## Exercise
Drop the pictures from the entries below, then reproduce the rest exactly.

[Supplied information start]

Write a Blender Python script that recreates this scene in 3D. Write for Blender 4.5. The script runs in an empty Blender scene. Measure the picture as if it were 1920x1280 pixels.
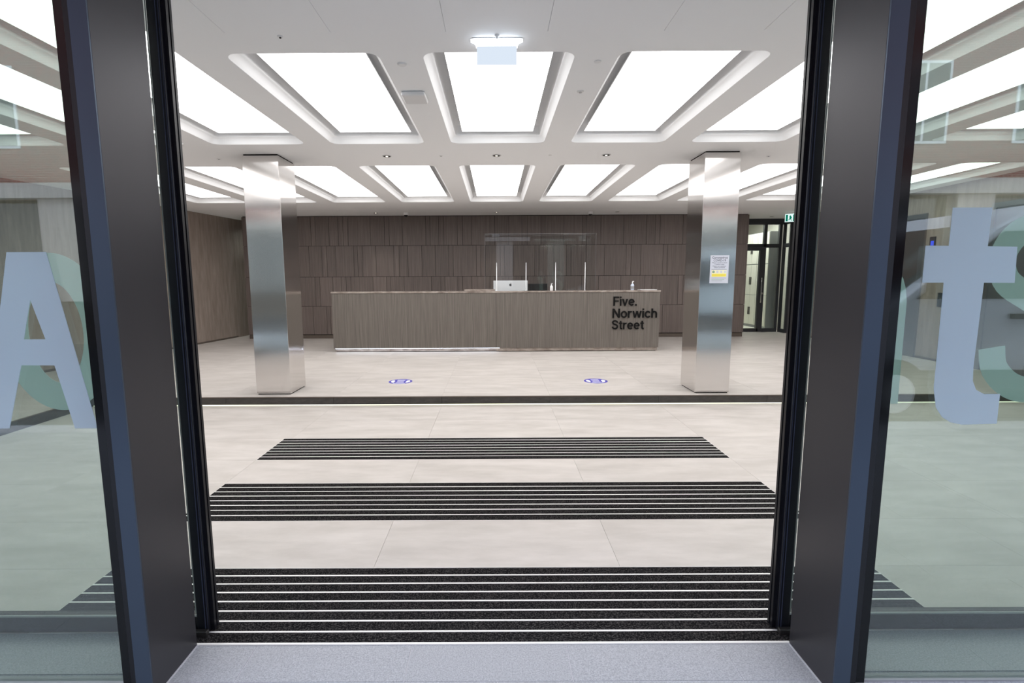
import bpy, bmesh, math, random
from mathutils import Matrix, Vector
random.seed(7)
C = bpy.context.scene.collection
SC = bpy.context.scene
# ---------------------------------------------------------------- camera
EYE = 1.43
cam = bpy.data.cameras.new('camera'); cam_o = bpy.data.objects.new('camera', cam); C.objects.link(cam_o)
R = Matrix(((0.99998715, 0.00479417, 0.00164795),
            (0.00104123, 0.12390651, -0.99229335),
            (-0.00496141, 0.99228231, 0.12389993)))
cam_o.matrix_world = Matrix.Translation((0, 0, EYE)) @ R.to_4x4()
cam.sensor_width = 36.0; cam.lens = 953.0 * 36.0 / 1920.0
cam.shift_x = 32.0 / 1920.0
cam.clip_start = 0.05; cam.clip_end = 200
SC.camera = cam_o
# ---------------------------------------------------------------- sky, exposure
W = bpy.data.worlds.new('world'); SC.world = W; W.use_nodes = True
wn = W.node_tree.nodes; wl = W.node_tree.links
bg = wn['Background']; bg.inputs['Color'].default_value = (0.72, 0.83, 1.0, 1); bg.inputs['Strength'].default_value = 3.5
SC.view_settings.view_transform = 'Standard'; SC.view_settings.look = 'None'
SC.view_settings.gamma = 1; SC.view_settings.use_curve_mapping = False
SC.view_settings.exposure = 0.09
PANEL_E = 4.2          # luminous ceiling panels
SC.cycles.max_bounces = 10; SC.cycles.diffuse_bounces = 5; SC.cycles.glossy_bounces = 4
SC.cycles.transparent_max_bounces = 24; SC.cycles.transmission_bounces = 6
SC.cycles.sample_clamp_indirect = 6.0
SC.cycles.caustics_reflective = False; SC.cycles.caustics_refractive = False

# ---------------------------------------------------------------- helpers
def empty(name, loc=(0, 0, 0), rz=0):
    o = bpy.data.objects.new(name, None); C.objects.link(o); o.location = loc; o.rotation_euler = (0, 0, rz)
    o.empty_display_size = 0.05
    return o
def tag(o, label=None, cat=None, group=None, kind=None):
    if label: o['label'] = label
    if cat: o['category'] = cat
    if group: o['group'] = group
    if kind: o['kind'] = kind
    return o
class MB:
    def __init__(s): s.bm = bmesh.new()
    def box(s, x0, x1, y0, y1, z0, z1):
        v = [s.bm.verts.new(p) for p in ((x0,y0,z0),(x1,y0,z0),(x1,y1,z0),(x0,y1,z0),(x0,y0,z1),(x1,y0,z1),(x1,y1,z1),(x0,y1,z1))]
        for f in ((3,2,1,0),(4,5,6,7),(0,1,5,4),(1,2,6,5),(2,3,7,6),(3,0,4,7)): s.bm.faces.new([v[i] for i in f])
        return s
    def prism(s, pts, axis, a, b):
        """polygon pts extruded along axis ('x','y','z') from a to b"""
        def P(p, t): return {'x': (t, p[0], p[1]), 'y': (p[0], t, p[1]), 'z': (p[0], p[1], t)}[axis]
        A = [s.bm.verts.new(P(p, a)) for p in pts]; B = [s.bm.verts.new(P(p, b)) for p in pts]
        n = len(pts)
        s.bm.faces.new(A); s.bm.faces.new(B[::-1])
        for i in range(n): s.bm.faces.new((A[i], B[i], B[(i+1) % n], A[(i+1) % n]))
        return s
    def lathe(s, prof, n=24, c=(0, 0)):
        rings = []
        for r, z in prof:
            rings.append([s.bm.verts.new((c[0]+r*math.cos(2*math.pi*i/n), c[1]+r*math.sin(2*math.pi*i/n), z)) for i in range(n)])
        for a, b in zip(rings, rings[1:]):
            for i in range(n): s.bm.faces.new((a[i], a[(i+1) % n], b[(i+1) % n], b[i]))
        s.bm.faces.new(rings[0][::-1]); s.bm.faces.new(rings[-1])
        return s
    def tube(s, pts, r, n=10):
        pts = [Vector(p) for p in pts]; rings = []
        for i, p in enumerate(pts):
            d = (pts[min(i+1, len(pts)-1)] - pts[max(i-1, 0)]).normalized()
            u = d.orthogonal().normalized() if i == 0 else (u - u.dot(d)*d).normalized()
            w = d.cross(u)
            rings.append([s.bm.verts.new(p + r*(math.cos(2*math.pi*k/n)*u + math.sin(2*math.pi*k/n)*w)) for k in range(n)])
        for a, b in zip(rings, rings[1:]):
            for i in range(n): s.bm.faces.new((a[i], a[(i+1) % n], b[(i+1) % n], b[i]))
        s.bm.faces.new(rings[0][::-1]); s.bm.faces.new(rings[-1])
        return s
    def mesh(s, name, m, bevel=0, smooth=False, seg=1):
        bmesh.ops.recalc_face_normals(s.bm, faces=s.bm.faces[:])
        if bevel:
            es = [e for e in s.bm.edges if len(e.link_faces) == 2 and e.calc_face_angle(0) > 0.6]
            bmesh.ops.bevel(s.bm, geom=es, offset=bevel, segments=seg, affect='EDGES', profile=0.5)
        me = bpy.data.meshes.new(name); s.bm.to_mesh(me); s.bm.free()
        me.materials.append(m)
        if smooth:
            for p in me.polygons: p.use_smooth = True
        return me
    def build(s, name, m, parent=None, loc=(0, 0, 0), bevel=0, smooth=False, seg=1, rot=None):
        me = s.mesh(name, m, bevel, smooth, seg)
        return link(name, me, parent, loc, rot)
def link(name, me, parent=None, loc=(0, 0, 0), rot=None):
    o = bpy.data.objects.new(name, me); C.objects.link(o); o.location = loc
    if rot: o.rotation_euler = rot
    if parent: o.parent = parent
    return o
def box(name, m, b, parent=None, bevel=0, loc=(0, 0, 0)):
    return MB().box(*b).build(name, m, parent, loc, bevel)
def copy_tree(o, parent=None):
    c = o.copy(); C.objects.link(c)
    if parent: c.parent = parent
    for ch in list(o.children): copy_tree(ch, c)
    return c
def rrect(cx, cy, hx, hy, r, n=5):
    pts = []
    for qx, qy, a0 in ((1, 1, 0), (-1, 1, 90), (-1, -1, 180), (1, -1, 270)):
        for i in range(n):
            a = math.radians(a0 + 90*i/(n-1))
            pts.append((cx + qx*(hx-r) + r*math.cos(a), cy + qy*(hy-r) + r*math.sin(a)))
    return pts

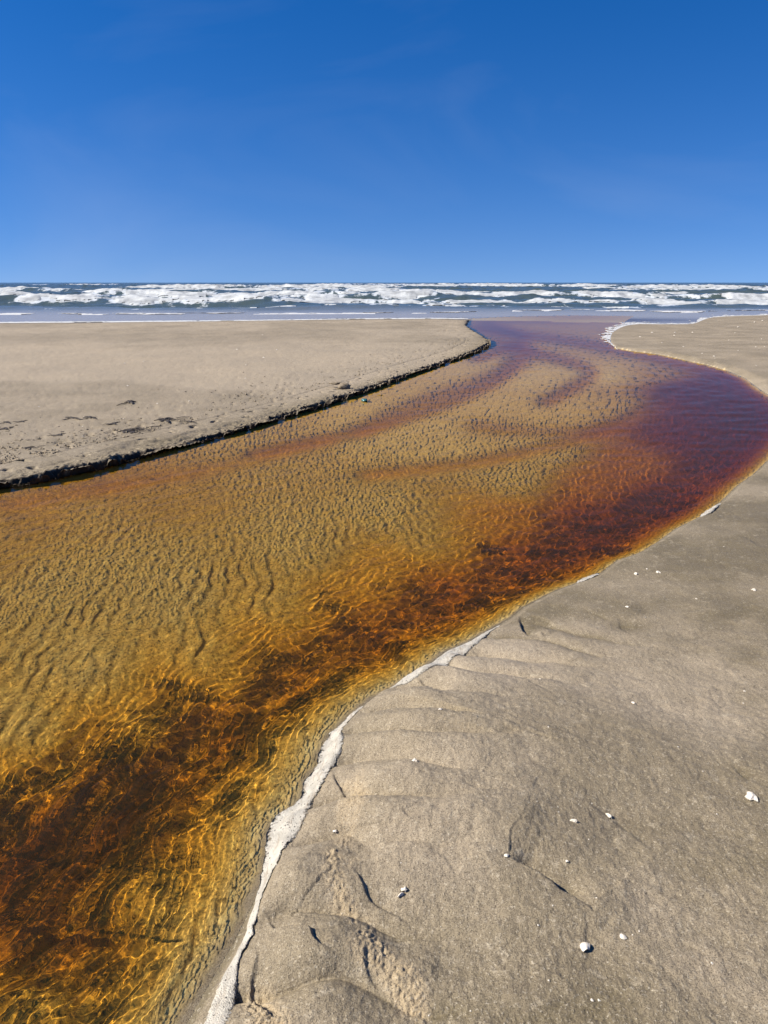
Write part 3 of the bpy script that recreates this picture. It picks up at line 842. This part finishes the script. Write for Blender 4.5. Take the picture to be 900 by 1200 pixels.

[Supplied information end]

## Solution to this exercise
Write a Blender Python script that recreates this scene in 3D. Write for Blender 4.5. The script runs in an empty Blender scene. Measure the picture as if it were 1920x1280 pixels.
import bpy, bmesh, math, random
from mathutils import Matrix, Vector
random.seed(7)
C = bpy.context.scene.collection
SC = bpy.context.scene
# ---------------------------------------------------------------- camera
EYE = 1.43
cam = bpy.data.cameras.new('camera'); cam_o = bpy.data.objects.new('camera', cam); C.objects.link(cam_o)
R = Matrix(((0.99998715, 0.00479417, 0.00164795),
            (0.00104123, 0.12390651, -0.99229335),
            (-0.00496141, 0.99228231, 0.12389993)))
cam_o.matrix_world = Matrix.Translation((0, 0, EYE)) @ R.to_4x4()
cam.sensor_width = 36.0; cam.lens = 953.0 * 36.0 / 1920.0
cam.shift_x = 32.0 / 1920.0
cam.clip_start = 0.05; cam.clip_end = 200
SC.camera = cam_o
# ---------------------------------------------------------------- sky, exposure
W = bpy.data.worlds.new('world'); SC.world = W; W.use_nodes = True
wn = W.node_tree.nodes; wl = W.node_tree.links
bg = wn['Background']; bg.inputs['Color'].default_value = (0.72, 0.83, 1.0, 1); bg.inputs['Strength'].default_value = 3.5
SC.view_settings.view_transform = 'Standard'; SC.view_settings.look = 'None'
SC.view_settings.gamma = 1; SC.view_settings.use_curve_mapping = False
SC.view_settings.exposure = 0.09
PANEL_E = 4.2          # luminous ceiling panels
SC.cycles.max_bounces = 10; SC.cycles.diffuse_bounces = 5; SC.cycles.glossy_bounces = 4
SC.cycles.transparent_max_bounces = 24; SC.cycles.transmission_bounces = 6
SC.cycles.sample_clamp_indirect = 6.0
SC.cycles.caustics_reflective = False; SC.cycles.caustics_refractive = False

# ---------------------------------------------------------------- helpers
def empty(name, loc=(0, 0, 0), rz=0):
    o = bpy.data.objects.new(name, None); C.objects.link(o); o.location = loc; o.rotation_euler = (0, 0, rz)
    o.empty_display_size = 0.05
    return o
def tag(o, label=None, cat=None, group=None, kind=None):
    if label: o['label'] = label
    if cat: o['category'] = cat
    if group: o['group'] = group
    if kind: o['kind'] = kind
    return o
class MB:
    def __init__(s): s.bm = bmesh.new()
    def box(s, x0, x1, y0, y1, z0, z1):
        v = [s.bm.verts.new(p) for p in ((x0,y0,z0),(x1,y0,z0),(x1,y1,z0),(x0,y1,z0),(x0,y0,z1),(x1,y0,z1),(x1,y1,z1),(x0,y1,z1))]
        for f in ((3,2,1,0),(4,5,6,7),(0,1,5,4),(1,2,6,5),(2,3,7,6),(3,0,4,7)): s.bm.faces.new([v[i] for i in f])
        return s
    def prism(s, pts, axis, a, b):
        """polygon pts extruded along axis ('x','y','z') from a to b"""
        def P(p, t): return {'x': (t, p[0], p[1]), 'y': (p[0], t, p[1]), 'z': (p[0], p[1], t)}[axis]
        A = [s.bm.verts.new(P(p, a)) for p in pts]; B = [s.bm.verts.new(P(p, b)) for p in pts]
        n = len(pts)
        s.bm.faces.new(A); s.bm.faces.new(B[::-1])
        for i in range(n): s.bm.faces.new((A[i], B[i], B[(i+1) % n], A[(i+1) % n]))
        return s
    def lathe(s, prof, n=24, c=(0, 0)):
        rings = []
        for r, z in prof:
            rings.append([s.bm.verts.new((c[0]+r*math.cos(2*math.pi*i/n), c[1]+r*math.sin(2*math.pi*i/n), z)) for i in range(n)])
        for a, b in zip(rings, rings[1:]):
            for i in range(n): s.bm.faces.new((a[i], a[(i+1) % n], b[(i+1) % n], b[i]))
        s.bm.faces.new(rings[0][::-1]); s.bm.faces.new(rings[-1])
        return s
    def tube(s, pts, r, n=10):
        pts = [Vector(p) for p in pts]; rings = []
        for i, p in enumerate(pts):
            d = (pts[min(i+1, len(pts)-1)] - pts[max(i-1, 0)]).normalized()
            u = d.orthogonal().normalized() if i == 0 else (u - u.dot(d)*d).normalized()
            w = d.cross(u)
            rings.append([s.bm.verts.new(p + r*(math.cos(2*math.pi*k/n)*u + math.sin(2*math.pi*k/n)*w)) for k in range(n)])
        for a, b in zip(rings, rings[1:]):
            for i in range(n): s.bm.faces.new((a[i], a[(i+1) % n], b[(i+1) % n], b[i]))
        s.bm.faces.new(rings[0][::-1]); s.bm.faces.new(rings[-1])
        return s
    def mesh(s, name, m, bevel=0, smooth=False, seg=1):
        bmesh.ops.recalc_face_normals(s.bm, faces=s.bm.faces[:])
        if bevel:
            es = [e for e in s.bm.edges if len(e.link_faces) == 2 and e.calc_face_angle(0) > 0.6]
            bmesh.ops.bevel(s.bm, geom=es, offset=bevel, segments=seg, affect='EDGES', profile=0.5)
        me = bpy.data.meshes.new(name); s.bm.to_mesh(me); s.bm.free()
        me.materials.append(m)
        if smooth:
            for p in me.polygons: p.use_smooth = True
        return me
    def build(s, name, m, parent=None, loc=(0, 0, 0), bevel=0, smooth=False, seg=1, rot=None):
        me = s.mesh(name, m, bevel, smooth, seg)
        return link(name, me, parent, loc, rot)
def link(name, me, parent=None, loc=(0, 0, 0), rot=None):
    o = bpy.data.objects.new(name, me); C.objects.link(o); o.location = loc
    if rot: o.rotation_euler = rot
    if parent: o.parent = parent
    return o
def box(name, m, b, parent=None, bevel=0, loc=(0, 0, 0)):
    return MB().box(*b).build(name, m, parent, loc, bevel)
def copy_tree(o, parent=None):
    c = o.copy(); C.objects.link(c)
    if parent: c.parent = parent
    for ch in list(o.children): copy_tree(ch, c)
    return c
def rrect(cx, cy, hx, hy, r, n=5):
    pts = []
    for qx, qy, a0 in ((1, 1, 0), (-1, 1, 90), (-1, -1, 180), (1, -1, 270)):
        for i in range(n):
            a = math.radians(a0 + 90*i/(n-1))
            pts.append((cx + qx*(hx-r) + r*math.cos(a), cy + qy*(hy-r) + r*math.sin(a)))
    return pts

Write part 3 of the bpy script that recreates this picture. It picks up at line 842. This part finishes the script. Write for Blender 4.5. Take the picture to be 900 by 1200 pixels.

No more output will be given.